RRIF — Registered Retirement Income Fund

Last updated April 24, 2026 · By Evermore Private Wealth · Registered Account

RRIF — Registered Retirement Income Fund. A Registered Retirement Income Fund (RRIF) is the conversion vehicle for RRSP savings in retirement. By December 31 of the year you turn 71, the RRSP must be converted — typically to a RRIF, which then requires a minimum taxable withdrawal each year for the rest of your life. Investments inside the RRIF continue to grow tax-deferred.

5.28% Minimum withdrawal at age 71
Source: Income Tax Regulations, s. 7308
20% Minimum at age 95+
Source: CRA RRIF schedule
0% Withholding tax on the minimum payment
Source: CRA

How RRIF minimum withdrawals work

The minimum is a percentage of the January 1 account balance. The percentage rises every year — 5.28% at 71, 6.82% at 80, 11.92% at 90, and 20% from age 95 on. You may withdraw more than the minimum, but anything above triggers withholding tax (10% on amounts up to $5,000, 20% from $5,000–$15,000, 30% above that — Quebec rates differ).

The minimum payment itself has no withholding, but it is fully taxable when you file. RRIF income qualifies for the federal $2,000 pension income credit and pension-income splitting with a spouse from age 65 onward, which is one of the most valuable tax breaks in the Canadian retirement system.

Spousal age election

Your minimum withdrawal can be calculated using your spouse's age if they are younger. This election is made when the RRIF is opened and cannot be changed. For couples with a meaningful age gap, it can defer hundreds of thousands of dollars of taxable income across retirement.

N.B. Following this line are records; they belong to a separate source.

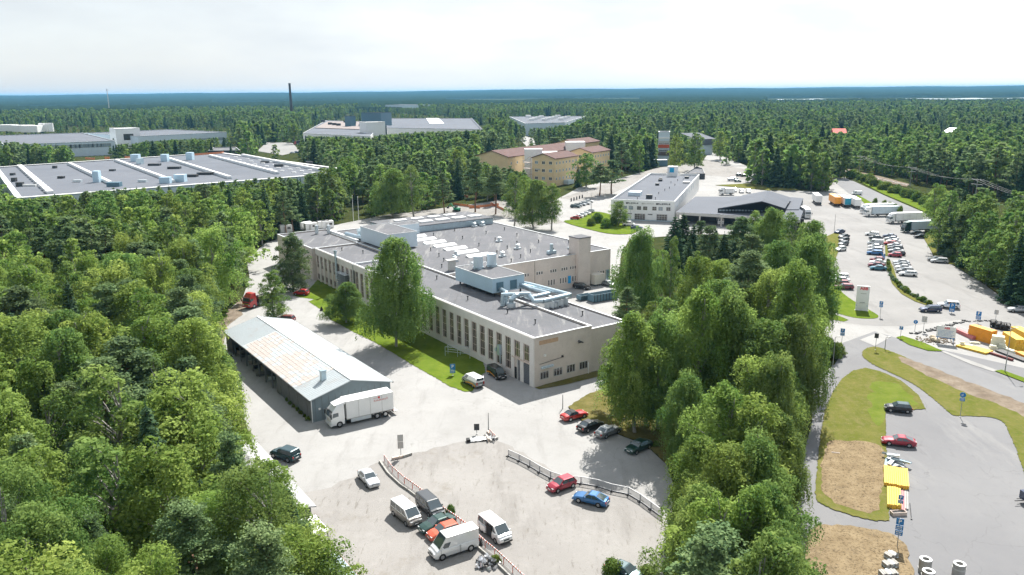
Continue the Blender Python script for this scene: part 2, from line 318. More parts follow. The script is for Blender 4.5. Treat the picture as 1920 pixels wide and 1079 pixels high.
sheet('gravel_lot', [(640,1250),(600,1010),(560,935),(640,905),(716,868),(780,850),(850,835),(915,822),(960,838),(1060,895),(1180,930),(1245,975),(1240,1079),(1245,1250)], M['gravel'], smooth=True, opened=False, rag=.5)
0 and sheet('tree_shade_strip', [(940,815),(1000,806),(1120,870),(1250,905),(1262,950),(1246,968),(1150,915),(1060,885)], M['asphalt2'], smooth=True, opened=False, rag=.4)  # switched off: asphalt tone painted where only tree shade falls
sheet('dirt_track', [(385,650),(378,620),(392,600),(430,580),(455,560),(468,566),(452,590),(430,612),(418,640),(425,665),(410,680),(392,668)], M['dirt'], smooth=True, opened=False, rag=.5)
M['patch'] = mat('bare_patch', (.245, .226, .204), c2=(.30, .283, .264), scale=.8, rough=1, extra=[('noise', 4.0, .5, .66, (.19, .17, .145), .5)], bump=.5, bscale=6, spec=.0)


sheet('back_road', [(700,408),(850,388),(905,381),(940,374),(1000,392),(1060,418),(1000,425),(930,405),(860,402),(720,420)], M['gravel'], opened=False)
sheet('side_road', [(1050,372),(1160,338),(1228,316),(1330,300),(1372,312),(1400,320),(1400,338),(1340,330),(1235,325),(1150,362),(1090,378)], M['gravel'], opened=False)
sheet('roadway', [(1560,338),(1572,334),(1600,340),(1660,368),(1730,398),(1800,430),(1960,498),(1960,512),(1800,446),(1735,414),(1690,402),(1640,385),(1590,362)], M['asphalt3'], opened=False)
sheet('white_island', [(1612,638),(1648,624),(1668,634),(1640,650)], M['yard'], opened=False)
sheet('pale_kerb_strip', [(1762,659),(1772,660),(1875,697),(1862,698),(1820,684)], M['yard'], opened=False)
# lawns
sheet('lawn', [(548,554),(575,548),(600,520),(660,560),(745,600),(820,634),(905,676),(911,698),(892,716),(886,735),(872,736),(840,724),(820,711),(775,686),(735,662),(700,641),(660,622),(620,600),(600,580),(578,566),(590,562),(560,558)], M['lawn'], rag=.12)
sheet('lawn', [(1003,728),(1011,731),(1062,722),(1126,706),(1121,696),(1060,710)], M['shade_grass'])
sheet('lawn', [(1546,534),(1563,528),(1580,550),(1605,568),(1640,588),(1647,594),(1640,598),(1615,598),(1590,594),(1565,586),(1543,578),(1540,556)], M['lawn'], smooth=True)
sheet('lawn', [(1540,588),(1560,589),(1580,596),(1591,601),(1582,604),(1560,600),(1540,597)], M['lawn'])
sheet('verge', [(1617,668),(1622,656),(1640,651),(1662,657),(1700,672),(1760,702),(1800,716),(1850,735),(1920,766),(1990,798),(2060,960),(1940,960),(1925,905),(1908,852),(1890,808),(1878,791),(1850,783),(1800,781),(1784,778),(1765,762),(1745,745),(1710,720),(1670,700),(1636,684)], M['verge'], smooth=True, rag=.1)
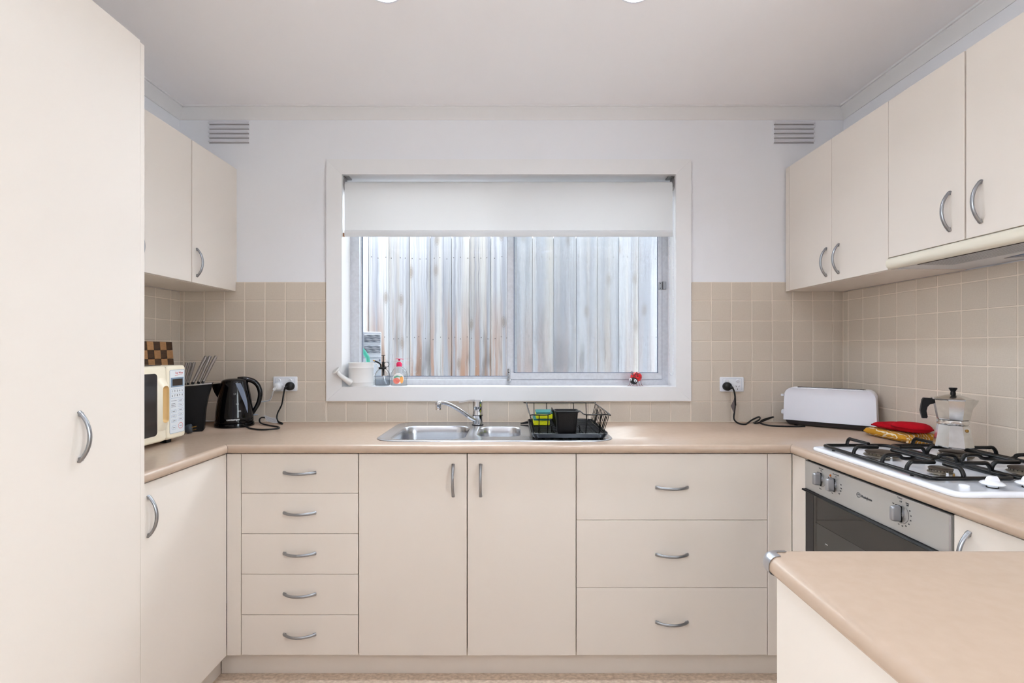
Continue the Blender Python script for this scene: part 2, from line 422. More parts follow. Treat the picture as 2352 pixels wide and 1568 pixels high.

What this means for HNW Canadian families

The biggest RRIF mistake we see is treating the minimum as the right amount to withdraw. For HNW clients with substantial non-registered assets, melting down the RRIF faster than the minimum — in years where taxable income is artificially low (gap years between retirement and CPP/OAS, for example) — frequently saves six figures of lifetime tax versus letting the RRIF balloon and then forcing high marginal-rate withdrawals at 75+. We model this against the OAS clawback threshold every year for clients in retirement.

Worked example — RRIF minimum at 71

A retiree converts a $1,000,000 RRSP to a RRIF on December 31 of the year they turn 71. On January 1 of the following year, the minimum withdrawal is 5.28% × $1,000,000 = $52,800. If their other income is $30,000, that pushes total taxable income to $82,800 — comfortably below the OAS clawback threshold of $93,454 (2026). Pulling more in this gap year would cost 15 cents on every dollar of clawback above the threshold.

Common Questions

When must I convert my RRSP to a RRIF?

The RRSP must be converted no later than December 31 of the year you turn 71. You can do it earlier, and many people do — the only firm rule is the deadline.

What is the RRIF minimum withdrawal at age 71?

The minimum at age 71 is 5.28% of the account balance on January 1 of that year. The percentage rises annually and reaches 20% from age 95 onward.

Is RRIF income eligible for pension splitting?

Yes. Once you turn 65, RRIF income qualifies for pension-income splitting with a spouse, allowing up to 50% of the income to be reported on the lower-earning spouse's return — a meaningful tax saving for couples with unequal retirement incomes.

Can I take more than the RRIF minimum?

Yes. There is no maximum withdrawal. Anything above the minimum is subject to withholding tax (10–30% federally) and is fully taxable when you file.